As a presidential candidate, Donald Trump complained that the greeting “Merry Christmas” had fallen out of vogue. People would be saying it again once he took office, he promised.

And you’d hear the greeting more in department stores, too. He has said that repeatedly since occupying the Oval Office. “You’re going to be saying ‘Merry Christmas’ again,” he pledged during a speech to the Heritage Foundation on Oct. 17.

But the president’s enthusiasm for the greeting isn’t as widely shared as he may think.

“Today, fully half of the U.S. public (52 percent) says a business’ choice of holiday greeting does not matter to them,” according results of a survey released Tuesday by the Pew Research Center. In other words, “Merry Christmas” is fine, but “Happy holidays” will do.

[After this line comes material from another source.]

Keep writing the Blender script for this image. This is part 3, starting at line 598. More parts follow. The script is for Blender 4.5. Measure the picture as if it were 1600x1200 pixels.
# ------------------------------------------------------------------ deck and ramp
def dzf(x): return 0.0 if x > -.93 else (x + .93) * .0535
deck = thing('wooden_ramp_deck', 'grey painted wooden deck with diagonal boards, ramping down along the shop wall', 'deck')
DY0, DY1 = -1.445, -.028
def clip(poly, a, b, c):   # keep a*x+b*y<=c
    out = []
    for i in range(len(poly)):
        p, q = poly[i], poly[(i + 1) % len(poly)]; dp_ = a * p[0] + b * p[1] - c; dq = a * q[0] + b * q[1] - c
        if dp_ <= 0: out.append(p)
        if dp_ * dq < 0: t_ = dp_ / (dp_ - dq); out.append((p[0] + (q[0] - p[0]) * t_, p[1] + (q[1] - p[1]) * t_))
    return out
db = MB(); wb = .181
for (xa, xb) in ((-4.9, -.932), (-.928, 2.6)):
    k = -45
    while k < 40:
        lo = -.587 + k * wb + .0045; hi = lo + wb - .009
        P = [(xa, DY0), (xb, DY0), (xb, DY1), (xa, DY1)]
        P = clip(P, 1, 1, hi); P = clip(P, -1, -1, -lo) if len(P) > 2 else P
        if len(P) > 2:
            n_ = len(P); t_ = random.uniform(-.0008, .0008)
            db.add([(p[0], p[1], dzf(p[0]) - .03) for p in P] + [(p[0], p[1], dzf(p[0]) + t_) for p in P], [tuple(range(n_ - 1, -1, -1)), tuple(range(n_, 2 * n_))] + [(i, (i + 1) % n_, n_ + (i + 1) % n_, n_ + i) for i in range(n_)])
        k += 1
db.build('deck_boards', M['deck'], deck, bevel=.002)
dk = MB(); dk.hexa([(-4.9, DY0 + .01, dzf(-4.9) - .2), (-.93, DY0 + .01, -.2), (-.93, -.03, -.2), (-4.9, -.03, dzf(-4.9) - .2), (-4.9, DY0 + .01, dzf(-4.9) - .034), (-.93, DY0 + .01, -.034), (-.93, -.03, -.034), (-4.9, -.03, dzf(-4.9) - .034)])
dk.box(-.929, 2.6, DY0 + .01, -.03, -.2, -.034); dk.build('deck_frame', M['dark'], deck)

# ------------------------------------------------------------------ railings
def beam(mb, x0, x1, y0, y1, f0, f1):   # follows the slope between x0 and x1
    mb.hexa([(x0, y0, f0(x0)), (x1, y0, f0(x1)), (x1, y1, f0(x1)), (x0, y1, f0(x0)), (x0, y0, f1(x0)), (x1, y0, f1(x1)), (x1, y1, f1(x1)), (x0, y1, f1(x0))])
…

Many surveyed agreed that the religious aspects of Christmas are not as prominent in American culture as in the past, but very few were bothered by this. Nine in 10 adults said they celebrate Christmas in some way.

The survey was conducted by telephone a few weeks ago, “among a representative sample” of 1,503 adults nationwide, Pew said. Among other findings:

• Fifty-five percent of American adults said they celebrate Christmas as a religious holiday, down from 59 percent in 2013.

• The number of Americans who believe no religious displays, such as nativity scenes, should be permitted on government property, has grown from 20 percent to 26 percent since 2014.

• Three-quarters of Republicans believe in the parts of the Christmas narrative, the survey said, compared to 47 percent of Democrats.

Despite the changes in attitudes, Trump’s push for “Merry Christmas,” plays well with his political base. “About half of those who identify with … the Republican Party express a preference for hearing ‘merry Christmas’ from business.” the survey said.